Come si diceva sopra, B. situandosi in una prospettiva sociologica, cerca di ricostruire la storia e le figure o i ruoli della leadership intellettuale d’Israele, focalizzando la sua attenzione su tre figure-chiave: il sapiente, il sacerdote e il profeta.

Riguardo al sapiente, egli parte dalla constatazione che il vocabolo adoperato per questa categoria è imperfetto e plurivoco; esso tuttavia vuole, in modo euristico, designare quella serie d’intellettuali che hanno trovato la loro fisionomia definita quando si sono confrontati con l’apparato statale (monarchico) d’Israele, entro il quale, padroni dell’uso della scrittura e delle conoscenze nei vari campi dello scibile, sono diventati una categoria che ha precisato le caratteristiche di un sistema dottrinale dai contenuti scientifici, sociali e morali.

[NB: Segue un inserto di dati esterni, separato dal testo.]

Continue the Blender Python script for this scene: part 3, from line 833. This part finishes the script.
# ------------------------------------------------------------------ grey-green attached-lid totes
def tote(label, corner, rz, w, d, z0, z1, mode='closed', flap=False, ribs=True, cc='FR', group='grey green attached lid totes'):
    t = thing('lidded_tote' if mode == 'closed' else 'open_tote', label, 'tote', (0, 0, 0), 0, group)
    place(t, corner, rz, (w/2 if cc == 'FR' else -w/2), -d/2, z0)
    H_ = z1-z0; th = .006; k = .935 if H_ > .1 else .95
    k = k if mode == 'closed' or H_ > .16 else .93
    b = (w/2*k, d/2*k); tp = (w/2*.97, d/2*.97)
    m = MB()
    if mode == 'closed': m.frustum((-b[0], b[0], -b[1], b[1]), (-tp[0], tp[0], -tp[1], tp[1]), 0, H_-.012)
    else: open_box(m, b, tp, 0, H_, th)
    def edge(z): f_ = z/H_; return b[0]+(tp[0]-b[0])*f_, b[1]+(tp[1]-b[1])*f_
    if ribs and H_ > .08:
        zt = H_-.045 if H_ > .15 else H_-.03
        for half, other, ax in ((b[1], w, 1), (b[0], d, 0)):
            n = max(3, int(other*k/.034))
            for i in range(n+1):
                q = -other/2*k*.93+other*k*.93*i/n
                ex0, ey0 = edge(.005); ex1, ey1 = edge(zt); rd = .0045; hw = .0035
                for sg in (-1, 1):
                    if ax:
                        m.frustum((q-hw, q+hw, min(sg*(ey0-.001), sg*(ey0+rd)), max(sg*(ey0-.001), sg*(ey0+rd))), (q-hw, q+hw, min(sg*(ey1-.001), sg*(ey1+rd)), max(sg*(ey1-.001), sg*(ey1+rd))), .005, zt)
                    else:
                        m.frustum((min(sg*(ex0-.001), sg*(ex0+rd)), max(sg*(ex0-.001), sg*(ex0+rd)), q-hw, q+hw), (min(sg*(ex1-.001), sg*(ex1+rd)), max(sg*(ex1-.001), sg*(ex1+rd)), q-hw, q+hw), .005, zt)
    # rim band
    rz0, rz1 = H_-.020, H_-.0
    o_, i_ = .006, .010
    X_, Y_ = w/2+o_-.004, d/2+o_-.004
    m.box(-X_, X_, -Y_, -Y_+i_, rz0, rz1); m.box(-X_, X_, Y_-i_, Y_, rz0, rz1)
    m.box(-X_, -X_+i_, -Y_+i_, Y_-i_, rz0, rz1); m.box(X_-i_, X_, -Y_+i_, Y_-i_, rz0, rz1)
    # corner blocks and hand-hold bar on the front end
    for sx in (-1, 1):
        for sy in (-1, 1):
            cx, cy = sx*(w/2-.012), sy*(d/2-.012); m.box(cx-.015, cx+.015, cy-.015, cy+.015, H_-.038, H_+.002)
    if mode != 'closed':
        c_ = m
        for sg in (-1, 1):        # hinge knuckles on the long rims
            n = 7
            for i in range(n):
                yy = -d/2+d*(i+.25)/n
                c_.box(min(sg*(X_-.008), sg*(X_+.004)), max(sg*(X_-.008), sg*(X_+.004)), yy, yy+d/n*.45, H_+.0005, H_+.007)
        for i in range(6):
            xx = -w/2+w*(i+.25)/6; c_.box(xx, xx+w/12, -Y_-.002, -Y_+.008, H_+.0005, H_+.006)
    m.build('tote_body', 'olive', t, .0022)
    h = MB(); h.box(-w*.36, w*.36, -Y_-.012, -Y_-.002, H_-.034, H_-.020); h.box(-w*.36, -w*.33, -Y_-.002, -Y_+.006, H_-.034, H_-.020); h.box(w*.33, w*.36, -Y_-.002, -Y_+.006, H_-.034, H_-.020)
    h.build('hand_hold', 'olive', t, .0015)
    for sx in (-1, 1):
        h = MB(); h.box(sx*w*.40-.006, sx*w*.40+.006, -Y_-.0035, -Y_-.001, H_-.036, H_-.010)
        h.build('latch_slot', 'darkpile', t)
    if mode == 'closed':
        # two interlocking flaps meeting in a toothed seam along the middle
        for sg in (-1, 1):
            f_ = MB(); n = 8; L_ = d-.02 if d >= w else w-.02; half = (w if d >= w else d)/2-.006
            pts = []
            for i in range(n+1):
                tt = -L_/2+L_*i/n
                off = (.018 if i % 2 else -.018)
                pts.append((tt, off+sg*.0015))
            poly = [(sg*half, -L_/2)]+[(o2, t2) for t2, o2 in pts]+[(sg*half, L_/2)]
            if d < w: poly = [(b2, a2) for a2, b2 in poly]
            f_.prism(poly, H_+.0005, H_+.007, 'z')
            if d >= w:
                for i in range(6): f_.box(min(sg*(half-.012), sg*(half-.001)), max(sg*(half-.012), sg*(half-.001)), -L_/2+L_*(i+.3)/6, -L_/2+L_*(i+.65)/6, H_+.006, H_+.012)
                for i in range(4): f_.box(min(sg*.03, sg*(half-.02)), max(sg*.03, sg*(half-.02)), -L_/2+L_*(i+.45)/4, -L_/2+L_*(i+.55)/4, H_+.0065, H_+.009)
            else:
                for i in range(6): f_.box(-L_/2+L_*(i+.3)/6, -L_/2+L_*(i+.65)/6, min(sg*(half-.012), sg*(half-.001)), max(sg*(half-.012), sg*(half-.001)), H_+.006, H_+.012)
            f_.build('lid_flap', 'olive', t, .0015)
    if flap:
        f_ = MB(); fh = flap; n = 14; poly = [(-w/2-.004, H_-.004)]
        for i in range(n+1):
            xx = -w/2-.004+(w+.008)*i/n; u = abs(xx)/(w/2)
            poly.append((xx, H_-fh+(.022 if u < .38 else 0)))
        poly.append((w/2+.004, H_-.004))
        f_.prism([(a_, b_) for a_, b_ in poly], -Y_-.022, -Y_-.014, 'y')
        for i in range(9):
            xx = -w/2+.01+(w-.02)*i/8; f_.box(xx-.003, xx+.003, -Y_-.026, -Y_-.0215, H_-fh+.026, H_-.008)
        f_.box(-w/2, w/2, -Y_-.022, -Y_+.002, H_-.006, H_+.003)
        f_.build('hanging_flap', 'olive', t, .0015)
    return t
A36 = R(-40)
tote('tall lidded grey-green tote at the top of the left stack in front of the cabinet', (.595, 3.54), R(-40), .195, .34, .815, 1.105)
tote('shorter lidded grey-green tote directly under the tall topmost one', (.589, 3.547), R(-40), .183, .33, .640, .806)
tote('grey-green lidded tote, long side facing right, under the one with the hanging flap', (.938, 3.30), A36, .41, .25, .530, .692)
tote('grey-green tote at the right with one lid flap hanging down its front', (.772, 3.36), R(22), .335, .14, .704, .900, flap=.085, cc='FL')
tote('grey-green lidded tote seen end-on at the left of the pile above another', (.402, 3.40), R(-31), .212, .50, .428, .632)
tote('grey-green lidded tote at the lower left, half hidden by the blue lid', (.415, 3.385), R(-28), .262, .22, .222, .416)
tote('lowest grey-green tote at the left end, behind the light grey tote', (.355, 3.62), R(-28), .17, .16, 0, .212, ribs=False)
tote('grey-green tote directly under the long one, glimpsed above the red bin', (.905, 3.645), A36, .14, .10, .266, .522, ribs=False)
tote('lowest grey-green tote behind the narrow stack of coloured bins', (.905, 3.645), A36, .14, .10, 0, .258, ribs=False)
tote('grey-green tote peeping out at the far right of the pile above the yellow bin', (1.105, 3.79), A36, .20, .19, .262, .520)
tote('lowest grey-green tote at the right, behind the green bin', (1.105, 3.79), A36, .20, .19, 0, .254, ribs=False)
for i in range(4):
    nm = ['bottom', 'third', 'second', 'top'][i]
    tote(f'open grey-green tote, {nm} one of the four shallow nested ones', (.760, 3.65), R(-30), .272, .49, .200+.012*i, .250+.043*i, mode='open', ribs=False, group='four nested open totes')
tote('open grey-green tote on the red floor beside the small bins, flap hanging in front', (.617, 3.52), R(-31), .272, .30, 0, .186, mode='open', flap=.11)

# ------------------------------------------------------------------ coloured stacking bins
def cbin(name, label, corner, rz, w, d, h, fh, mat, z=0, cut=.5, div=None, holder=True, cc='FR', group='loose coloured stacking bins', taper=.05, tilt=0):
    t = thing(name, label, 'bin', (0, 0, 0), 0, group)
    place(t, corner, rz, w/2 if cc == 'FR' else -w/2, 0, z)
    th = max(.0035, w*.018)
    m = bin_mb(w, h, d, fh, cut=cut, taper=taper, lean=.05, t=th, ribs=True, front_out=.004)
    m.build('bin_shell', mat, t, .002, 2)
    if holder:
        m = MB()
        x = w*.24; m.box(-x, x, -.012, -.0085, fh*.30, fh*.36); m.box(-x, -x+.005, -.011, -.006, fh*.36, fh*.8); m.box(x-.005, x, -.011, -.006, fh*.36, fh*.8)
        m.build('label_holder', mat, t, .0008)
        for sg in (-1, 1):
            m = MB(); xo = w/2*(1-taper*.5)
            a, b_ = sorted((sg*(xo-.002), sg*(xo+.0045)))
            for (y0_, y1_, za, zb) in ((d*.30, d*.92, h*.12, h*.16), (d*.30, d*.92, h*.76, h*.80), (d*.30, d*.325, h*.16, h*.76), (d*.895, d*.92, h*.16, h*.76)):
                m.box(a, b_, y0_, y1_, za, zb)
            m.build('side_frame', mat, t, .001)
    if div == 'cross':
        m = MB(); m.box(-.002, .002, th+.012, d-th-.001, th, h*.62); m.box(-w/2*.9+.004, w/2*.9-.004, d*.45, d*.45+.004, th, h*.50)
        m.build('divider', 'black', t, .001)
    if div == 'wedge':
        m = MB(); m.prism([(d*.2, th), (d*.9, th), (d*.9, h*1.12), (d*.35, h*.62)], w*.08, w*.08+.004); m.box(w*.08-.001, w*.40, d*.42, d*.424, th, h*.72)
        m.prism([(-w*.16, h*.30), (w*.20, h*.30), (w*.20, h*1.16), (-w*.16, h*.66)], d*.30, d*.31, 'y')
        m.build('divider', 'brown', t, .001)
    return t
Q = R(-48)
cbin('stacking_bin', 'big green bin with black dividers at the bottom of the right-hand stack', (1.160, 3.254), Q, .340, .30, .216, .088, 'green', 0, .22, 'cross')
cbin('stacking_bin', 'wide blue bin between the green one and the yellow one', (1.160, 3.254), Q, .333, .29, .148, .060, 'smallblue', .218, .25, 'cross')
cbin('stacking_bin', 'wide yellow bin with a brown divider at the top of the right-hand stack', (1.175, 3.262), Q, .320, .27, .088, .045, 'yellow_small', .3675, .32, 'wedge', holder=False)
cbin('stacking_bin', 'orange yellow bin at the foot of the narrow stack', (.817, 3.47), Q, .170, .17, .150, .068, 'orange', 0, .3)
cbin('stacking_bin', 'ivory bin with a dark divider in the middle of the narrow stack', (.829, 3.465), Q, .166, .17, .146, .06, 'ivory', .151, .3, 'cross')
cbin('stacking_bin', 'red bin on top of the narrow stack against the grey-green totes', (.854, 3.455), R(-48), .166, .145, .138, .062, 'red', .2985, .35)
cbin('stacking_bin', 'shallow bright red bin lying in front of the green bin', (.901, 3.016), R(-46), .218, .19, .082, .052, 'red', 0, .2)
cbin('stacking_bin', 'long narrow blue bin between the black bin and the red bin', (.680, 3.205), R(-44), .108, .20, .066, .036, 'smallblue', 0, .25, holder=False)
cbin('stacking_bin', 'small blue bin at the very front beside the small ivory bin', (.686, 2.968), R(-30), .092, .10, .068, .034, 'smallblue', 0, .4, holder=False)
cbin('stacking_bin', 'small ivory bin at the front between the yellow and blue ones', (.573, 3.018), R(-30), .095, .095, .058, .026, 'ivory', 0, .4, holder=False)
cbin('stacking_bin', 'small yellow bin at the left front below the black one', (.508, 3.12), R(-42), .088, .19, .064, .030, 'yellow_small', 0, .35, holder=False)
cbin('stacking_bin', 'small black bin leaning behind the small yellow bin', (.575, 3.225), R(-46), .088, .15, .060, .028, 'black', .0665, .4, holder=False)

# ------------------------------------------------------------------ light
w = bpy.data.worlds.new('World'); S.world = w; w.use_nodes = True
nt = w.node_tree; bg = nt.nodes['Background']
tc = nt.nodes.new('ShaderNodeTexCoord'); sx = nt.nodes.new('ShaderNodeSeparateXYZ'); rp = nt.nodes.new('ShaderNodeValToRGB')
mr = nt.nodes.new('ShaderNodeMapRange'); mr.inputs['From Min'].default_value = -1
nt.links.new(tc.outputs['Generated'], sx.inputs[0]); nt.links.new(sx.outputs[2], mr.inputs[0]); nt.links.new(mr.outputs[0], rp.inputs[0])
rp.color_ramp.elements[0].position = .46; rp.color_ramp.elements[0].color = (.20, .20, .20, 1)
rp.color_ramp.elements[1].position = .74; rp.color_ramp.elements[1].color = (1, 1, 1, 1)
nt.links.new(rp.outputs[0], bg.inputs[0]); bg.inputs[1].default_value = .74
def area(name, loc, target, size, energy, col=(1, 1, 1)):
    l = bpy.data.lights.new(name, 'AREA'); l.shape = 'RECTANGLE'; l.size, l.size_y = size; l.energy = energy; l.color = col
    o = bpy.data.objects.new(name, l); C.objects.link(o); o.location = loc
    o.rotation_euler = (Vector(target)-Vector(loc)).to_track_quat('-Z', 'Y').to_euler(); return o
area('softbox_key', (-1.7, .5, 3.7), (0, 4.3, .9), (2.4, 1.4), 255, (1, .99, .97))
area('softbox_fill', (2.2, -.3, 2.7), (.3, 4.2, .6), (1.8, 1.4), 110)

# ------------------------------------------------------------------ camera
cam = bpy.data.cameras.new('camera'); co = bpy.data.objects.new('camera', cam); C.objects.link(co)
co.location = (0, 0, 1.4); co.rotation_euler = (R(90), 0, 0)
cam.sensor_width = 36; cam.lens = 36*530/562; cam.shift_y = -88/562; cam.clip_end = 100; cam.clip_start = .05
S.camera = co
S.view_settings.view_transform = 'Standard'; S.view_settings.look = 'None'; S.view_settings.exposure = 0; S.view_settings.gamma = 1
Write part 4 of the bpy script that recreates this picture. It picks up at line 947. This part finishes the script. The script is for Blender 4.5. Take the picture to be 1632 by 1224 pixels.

I sapienti sono divenuti così creatori e trasmettitori di dottrina. Una particolare svolta si è avuta nell’incontro tra l’atteggiamento metodologico sapienziale con la produzione giuridica, la quale spesso s’incrocia anche formalmente con quella sapienziale. La sapienza, come atteggiamento di vita e come dottrina, è allora divenuta anche supporto e animazione della Legge (vedi Ben Sira). Non è mancata all’interno di tale movimento di saggi una presenza critica (Giobbe, Qohelet) che, curiosamente, poteva nascere solo da quell’atteggiamento intellettuale analitico ed esplorativo proprio degli uomini di cultura.

Il capitolo dedicato alla figura e al ruolo del sacerdote è una cavalcata esegetica nel tempo, grazie alla quale è possibile partire dalle origini oscure e ambigue del sacerdozio all’epoca dei Giudici (fine del II millennio a.C.), fino alla configurazione di un potere centrale e teocratico, così come si è sviluppato a partire dall’epoca persiana in poi (VI sec. a.C. - ss). La trattazione di questa figura è un vero e proprio racconto di contrasti politico-religiosi e di vittorie faziose (il gruppo degli aroniti e quello dei sadochiti), ma anche una descrizione dell’emergere di un sistema concettuale solido, di respiro universale, che mostrerà la sua applicabilità anche quando il contesto sociale non conterà più sulla presenza dei sacerdoti (nascita del cristianesimo e del rabbinismo).

Infine, vi è lo stimolante capitolo sul difficile tema riguardante la terza figura, quella del profeta. Il B. mette in chiaro, secondo le acquisizioni contemporanee, la distinzione che va operata tra le figure di mediazione carismatico-magiche, proprie non solo dell’Israele arcaico bensì anche del più ampio contesto cananeo e mediorientale, e le costruzioni ideali e teologiche elaborate soprattutto dal Deuteronomista nella compilazione del suo affresco storico. Posta questa distinzione, il merito del B. sta, a nostro parere, nell’aver tentato di ricostruire le modalità di evoluzione dalle figure storiche di profeti quali Amos, Osea, Michea e Isaia a delle funzioni di critica permanente all’imbarbarimento sociale delle istituzioni. Certo, vi è molto dell’ipotetico nei tentativi dell’autore, e quindi molto di discutibile; in particolare, là dove si fa diventare operativa una categoria pregiudiziale e astratta, tratta dalla teoria weberiana del carismatico. Ma il B. ne è cosciente e sa costeggiare la “borderline” dell’applicazione senza oltrepassarla e cadere nell’ormai impraticabile esaltazione dei profeti quali figure individuali di stampo romantico.

In conclusione, il saggio di B. sa essere una proposta di base per intavolare una discussione e orientare un tipo di ricerca che, con il contributo delle scienze, in particolare della sociologia, può raggiungere una conoscenza della storia dell’antico Israele più accettabile e idonea nel contesto culturale odierno.